# WHAT IS NEEDED
Write out, word for word, the first line of the data below and every line after it through the one containing "shrub('grass_clump', 'arching green".

··· DATA BLOCK

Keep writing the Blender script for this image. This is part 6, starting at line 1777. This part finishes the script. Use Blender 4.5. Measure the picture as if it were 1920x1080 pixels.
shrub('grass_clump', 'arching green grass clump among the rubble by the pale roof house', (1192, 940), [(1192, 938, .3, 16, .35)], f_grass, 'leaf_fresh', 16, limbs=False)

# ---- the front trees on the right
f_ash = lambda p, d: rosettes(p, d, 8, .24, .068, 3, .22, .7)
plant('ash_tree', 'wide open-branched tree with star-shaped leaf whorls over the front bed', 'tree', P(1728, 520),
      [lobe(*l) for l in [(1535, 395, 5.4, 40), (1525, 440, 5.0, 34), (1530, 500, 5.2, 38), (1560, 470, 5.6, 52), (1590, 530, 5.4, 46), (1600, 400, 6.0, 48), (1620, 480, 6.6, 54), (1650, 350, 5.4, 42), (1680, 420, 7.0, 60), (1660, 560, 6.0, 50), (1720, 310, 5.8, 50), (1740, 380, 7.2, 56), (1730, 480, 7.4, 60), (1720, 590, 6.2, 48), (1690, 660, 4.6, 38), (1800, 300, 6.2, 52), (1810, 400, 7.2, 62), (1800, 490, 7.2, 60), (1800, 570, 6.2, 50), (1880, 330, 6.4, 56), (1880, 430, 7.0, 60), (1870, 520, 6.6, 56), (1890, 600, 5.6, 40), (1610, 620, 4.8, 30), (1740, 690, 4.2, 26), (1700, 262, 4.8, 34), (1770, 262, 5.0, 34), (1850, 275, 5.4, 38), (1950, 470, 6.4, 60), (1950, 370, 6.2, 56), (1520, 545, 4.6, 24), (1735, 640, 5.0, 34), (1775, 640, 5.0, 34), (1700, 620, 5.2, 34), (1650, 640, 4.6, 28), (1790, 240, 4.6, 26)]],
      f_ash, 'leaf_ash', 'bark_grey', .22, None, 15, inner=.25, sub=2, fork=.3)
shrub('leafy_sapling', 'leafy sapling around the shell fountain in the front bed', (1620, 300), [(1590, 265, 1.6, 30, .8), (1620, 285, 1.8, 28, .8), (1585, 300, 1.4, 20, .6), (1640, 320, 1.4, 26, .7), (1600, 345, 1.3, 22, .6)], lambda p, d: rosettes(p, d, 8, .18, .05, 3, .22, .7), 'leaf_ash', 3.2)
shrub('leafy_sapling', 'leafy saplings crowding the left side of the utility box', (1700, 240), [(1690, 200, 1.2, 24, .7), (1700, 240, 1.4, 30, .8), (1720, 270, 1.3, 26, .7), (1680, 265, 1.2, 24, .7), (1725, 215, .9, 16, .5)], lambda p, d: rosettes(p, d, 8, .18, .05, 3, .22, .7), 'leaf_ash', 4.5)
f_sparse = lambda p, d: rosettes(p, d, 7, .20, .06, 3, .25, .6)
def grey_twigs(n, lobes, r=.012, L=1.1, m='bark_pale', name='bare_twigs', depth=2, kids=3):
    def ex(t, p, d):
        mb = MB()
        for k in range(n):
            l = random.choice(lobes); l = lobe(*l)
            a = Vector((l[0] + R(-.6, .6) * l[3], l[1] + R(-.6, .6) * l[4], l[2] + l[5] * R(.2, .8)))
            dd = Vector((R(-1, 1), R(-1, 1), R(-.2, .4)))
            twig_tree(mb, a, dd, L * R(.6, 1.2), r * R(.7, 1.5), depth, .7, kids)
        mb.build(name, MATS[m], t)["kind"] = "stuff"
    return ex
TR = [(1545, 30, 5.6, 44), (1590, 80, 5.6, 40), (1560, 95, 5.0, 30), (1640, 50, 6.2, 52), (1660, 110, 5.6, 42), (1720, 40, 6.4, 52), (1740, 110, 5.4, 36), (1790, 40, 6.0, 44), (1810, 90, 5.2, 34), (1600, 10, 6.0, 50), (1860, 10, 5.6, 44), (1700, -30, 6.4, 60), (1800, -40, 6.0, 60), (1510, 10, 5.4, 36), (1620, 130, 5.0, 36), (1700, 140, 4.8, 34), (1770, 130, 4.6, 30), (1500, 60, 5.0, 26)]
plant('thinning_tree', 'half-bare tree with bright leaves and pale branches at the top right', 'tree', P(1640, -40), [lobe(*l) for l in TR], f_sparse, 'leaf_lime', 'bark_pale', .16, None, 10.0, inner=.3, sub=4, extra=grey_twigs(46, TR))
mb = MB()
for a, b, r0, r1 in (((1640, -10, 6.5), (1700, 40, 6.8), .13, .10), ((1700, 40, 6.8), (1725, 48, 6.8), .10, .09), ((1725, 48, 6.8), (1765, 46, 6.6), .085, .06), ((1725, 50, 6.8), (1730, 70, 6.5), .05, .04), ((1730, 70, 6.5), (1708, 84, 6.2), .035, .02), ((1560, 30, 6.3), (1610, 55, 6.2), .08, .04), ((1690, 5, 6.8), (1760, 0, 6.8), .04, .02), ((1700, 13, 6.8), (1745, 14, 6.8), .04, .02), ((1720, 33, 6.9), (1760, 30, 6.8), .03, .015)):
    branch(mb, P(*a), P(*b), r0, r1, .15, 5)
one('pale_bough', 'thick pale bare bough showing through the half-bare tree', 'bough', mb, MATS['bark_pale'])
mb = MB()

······

# RESULT OF THIS EXERCISE
Keep writing the Blender script for this image. This is part 6, starting at line 1777. This part finishes the script. Use Blender 4.5. Measure the picture as if it were 1920x1080 pixels.
shrub('grass_clump', 'arching green grass clump among the rubble by the pale roof house', (1192, 940), [(1192, 938, .3, 16, .35)], f_grass, 'leaf_fresh', 16, limbs=False)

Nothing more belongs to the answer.